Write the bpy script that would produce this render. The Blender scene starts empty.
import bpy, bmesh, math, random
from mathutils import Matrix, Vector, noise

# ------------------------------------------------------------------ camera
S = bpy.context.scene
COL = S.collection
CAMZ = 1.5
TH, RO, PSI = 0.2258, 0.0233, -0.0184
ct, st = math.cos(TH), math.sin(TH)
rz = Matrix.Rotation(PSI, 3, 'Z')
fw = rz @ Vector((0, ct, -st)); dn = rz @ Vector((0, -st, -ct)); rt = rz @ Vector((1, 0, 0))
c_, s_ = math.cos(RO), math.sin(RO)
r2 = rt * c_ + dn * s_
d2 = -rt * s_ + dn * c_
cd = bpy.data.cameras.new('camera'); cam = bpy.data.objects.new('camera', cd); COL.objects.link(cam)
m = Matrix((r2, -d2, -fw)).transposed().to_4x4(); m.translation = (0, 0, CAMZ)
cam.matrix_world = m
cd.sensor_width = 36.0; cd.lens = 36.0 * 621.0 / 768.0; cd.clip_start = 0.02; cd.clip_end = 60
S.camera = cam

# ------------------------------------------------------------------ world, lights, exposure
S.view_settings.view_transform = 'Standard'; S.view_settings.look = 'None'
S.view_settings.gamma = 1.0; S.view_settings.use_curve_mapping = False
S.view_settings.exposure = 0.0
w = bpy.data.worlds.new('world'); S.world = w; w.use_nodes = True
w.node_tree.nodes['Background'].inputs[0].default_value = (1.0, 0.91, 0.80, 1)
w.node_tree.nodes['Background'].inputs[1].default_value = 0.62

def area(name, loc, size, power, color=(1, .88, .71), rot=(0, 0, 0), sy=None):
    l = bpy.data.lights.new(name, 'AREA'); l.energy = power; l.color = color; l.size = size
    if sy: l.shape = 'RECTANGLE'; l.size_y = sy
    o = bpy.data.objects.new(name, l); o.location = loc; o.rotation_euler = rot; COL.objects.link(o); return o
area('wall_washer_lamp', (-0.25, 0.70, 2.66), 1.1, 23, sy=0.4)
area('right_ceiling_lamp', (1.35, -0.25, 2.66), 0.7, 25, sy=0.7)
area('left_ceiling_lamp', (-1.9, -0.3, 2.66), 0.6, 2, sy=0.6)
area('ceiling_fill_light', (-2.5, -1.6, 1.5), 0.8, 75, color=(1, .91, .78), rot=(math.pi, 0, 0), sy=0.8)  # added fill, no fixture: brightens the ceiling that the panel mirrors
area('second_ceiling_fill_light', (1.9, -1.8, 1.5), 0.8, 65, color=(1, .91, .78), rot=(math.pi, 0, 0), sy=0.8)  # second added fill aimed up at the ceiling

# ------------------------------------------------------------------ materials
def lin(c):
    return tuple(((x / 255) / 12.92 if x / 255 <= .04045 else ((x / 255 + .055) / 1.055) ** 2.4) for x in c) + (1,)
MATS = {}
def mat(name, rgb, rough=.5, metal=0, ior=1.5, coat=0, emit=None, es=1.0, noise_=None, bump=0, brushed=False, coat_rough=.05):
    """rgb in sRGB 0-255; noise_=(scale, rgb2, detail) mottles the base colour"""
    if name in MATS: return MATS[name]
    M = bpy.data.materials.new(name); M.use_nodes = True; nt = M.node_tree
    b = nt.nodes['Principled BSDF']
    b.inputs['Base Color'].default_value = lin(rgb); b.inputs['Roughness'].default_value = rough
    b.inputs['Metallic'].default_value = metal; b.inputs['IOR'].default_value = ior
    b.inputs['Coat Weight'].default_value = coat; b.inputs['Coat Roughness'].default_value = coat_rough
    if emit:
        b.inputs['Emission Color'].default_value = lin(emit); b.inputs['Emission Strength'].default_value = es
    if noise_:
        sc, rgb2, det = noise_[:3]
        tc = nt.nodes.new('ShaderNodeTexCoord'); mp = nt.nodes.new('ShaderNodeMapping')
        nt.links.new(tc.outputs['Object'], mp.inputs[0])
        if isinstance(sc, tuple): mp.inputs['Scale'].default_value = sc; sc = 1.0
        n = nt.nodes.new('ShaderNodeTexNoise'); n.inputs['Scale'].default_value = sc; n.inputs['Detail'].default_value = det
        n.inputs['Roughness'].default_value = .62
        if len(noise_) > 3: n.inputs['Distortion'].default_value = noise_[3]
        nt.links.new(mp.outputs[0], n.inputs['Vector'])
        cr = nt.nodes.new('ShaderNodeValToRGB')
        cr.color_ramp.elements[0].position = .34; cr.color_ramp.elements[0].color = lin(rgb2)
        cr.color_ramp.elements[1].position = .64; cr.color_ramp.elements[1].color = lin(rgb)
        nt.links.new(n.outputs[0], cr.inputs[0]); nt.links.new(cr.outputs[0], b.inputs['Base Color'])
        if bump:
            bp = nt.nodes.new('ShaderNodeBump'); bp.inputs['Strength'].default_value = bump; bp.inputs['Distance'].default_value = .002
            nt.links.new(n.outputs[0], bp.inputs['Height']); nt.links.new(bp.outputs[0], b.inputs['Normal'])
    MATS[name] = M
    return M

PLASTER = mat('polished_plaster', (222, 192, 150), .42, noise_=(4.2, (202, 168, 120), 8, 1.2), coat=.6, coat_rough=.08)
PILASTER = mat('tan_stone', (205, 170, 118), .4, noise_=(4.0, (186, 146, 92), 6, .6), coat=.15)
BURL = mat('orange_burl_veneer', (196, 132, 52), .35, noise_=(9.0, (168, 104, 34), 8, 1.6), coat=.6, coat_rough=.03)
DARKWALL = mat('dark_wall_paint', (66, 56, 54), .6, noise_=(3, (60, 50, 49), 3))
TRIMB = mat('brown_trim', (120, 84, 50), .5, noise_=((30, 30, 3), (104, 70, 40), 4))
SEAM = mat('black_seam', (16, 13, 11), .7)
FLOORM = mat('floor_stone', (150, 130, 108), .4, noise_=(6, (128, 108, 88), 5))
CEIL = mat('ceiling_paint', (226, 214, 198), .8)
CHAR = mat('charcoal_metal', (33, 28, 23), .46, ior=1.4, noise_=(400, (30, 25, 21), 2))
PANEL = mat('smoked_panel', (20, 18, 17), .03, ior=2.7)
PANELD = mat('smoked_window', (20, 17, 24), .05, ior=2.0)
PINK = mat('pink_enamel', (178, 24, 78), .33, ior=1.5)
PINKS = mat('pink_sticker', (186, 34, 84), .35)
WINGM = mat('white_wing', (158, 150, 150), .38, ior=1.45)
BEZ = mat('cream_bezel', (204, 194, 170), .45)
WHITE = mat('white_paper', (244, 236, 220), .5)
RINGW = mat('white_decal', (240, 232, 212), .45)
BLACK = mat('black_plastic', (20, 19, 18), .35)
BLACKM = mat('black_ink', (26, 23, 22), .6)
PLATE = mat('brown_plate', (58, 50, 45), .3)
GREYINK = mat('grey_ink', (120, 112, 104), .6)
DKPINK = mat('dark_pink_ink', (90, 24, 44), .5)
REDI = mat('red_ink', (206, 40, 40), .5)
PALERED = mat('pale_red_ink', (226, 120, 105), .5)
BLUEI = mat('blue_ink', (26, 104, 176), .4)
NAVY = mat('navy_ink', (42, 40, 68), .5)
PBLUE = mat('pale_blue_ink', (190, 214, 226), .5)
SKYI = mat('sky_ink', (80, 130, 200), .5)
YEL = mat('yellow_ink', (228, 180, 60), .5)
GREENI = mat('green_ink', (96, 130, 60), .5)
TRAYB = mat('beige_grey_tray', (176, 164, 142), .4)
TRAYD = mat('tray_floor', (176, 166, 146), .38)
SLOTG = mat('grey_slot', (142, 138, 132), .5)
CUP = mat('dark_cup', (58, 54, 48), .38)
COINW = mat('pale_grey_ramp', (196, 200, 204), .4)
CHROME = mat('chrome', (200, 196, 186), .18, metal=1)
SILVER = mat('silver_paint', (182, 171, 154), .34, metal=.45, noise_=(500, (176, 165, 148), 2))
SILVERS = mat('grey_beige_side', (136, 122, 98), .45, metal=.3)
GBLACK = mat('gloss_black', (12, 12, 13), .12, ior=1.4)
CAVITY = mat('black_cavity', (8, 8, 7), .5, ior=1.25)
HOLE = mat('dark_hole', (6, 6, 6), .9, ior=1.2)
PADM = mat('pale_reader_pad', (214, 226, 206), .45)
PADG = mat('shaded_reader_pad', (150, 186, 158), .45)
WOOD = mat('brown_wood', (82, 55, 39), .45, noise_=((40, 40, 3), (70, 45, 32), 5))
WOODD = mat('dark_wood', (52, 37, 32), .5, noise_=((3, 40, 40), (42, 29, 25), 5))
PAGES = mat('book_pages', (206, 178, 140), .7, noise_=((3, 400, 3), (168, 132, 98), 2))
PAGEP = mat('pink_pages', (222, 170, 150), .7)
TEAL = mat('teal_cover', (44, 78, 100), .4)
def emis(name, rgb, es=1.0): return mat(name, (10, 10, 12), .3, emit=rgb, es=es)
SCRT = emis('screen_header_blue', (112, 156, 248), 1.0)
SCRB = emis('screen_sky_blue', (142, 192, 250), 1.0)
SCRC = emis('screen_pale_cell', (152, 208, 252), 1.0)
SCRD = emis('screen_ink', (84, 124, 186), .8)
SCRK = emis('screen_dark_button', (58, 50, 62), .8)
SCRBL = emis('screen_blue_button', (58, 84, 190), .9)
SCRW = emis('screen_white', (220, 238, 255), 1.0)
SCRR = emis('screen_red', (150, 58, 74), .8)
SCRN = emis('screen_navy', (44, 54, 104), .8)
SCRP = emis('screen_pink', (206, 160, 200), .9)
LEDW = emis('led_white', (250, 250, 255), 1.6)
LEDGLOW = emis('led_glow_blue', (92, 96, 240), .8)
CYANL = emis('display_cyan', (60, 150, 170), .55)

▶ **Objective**
Print only the lines that run from the start of the listing to the line bearing "from mathutils import Matrix, Vector, noise"; please keep the first line and that last one, exactly as they appear.

▶ **Written solution**
Write the bpy script that would produce this render. The Blender scene starts empty.
import bpy, bmesh, math, random
from mathutils import Matrix, Vector, noise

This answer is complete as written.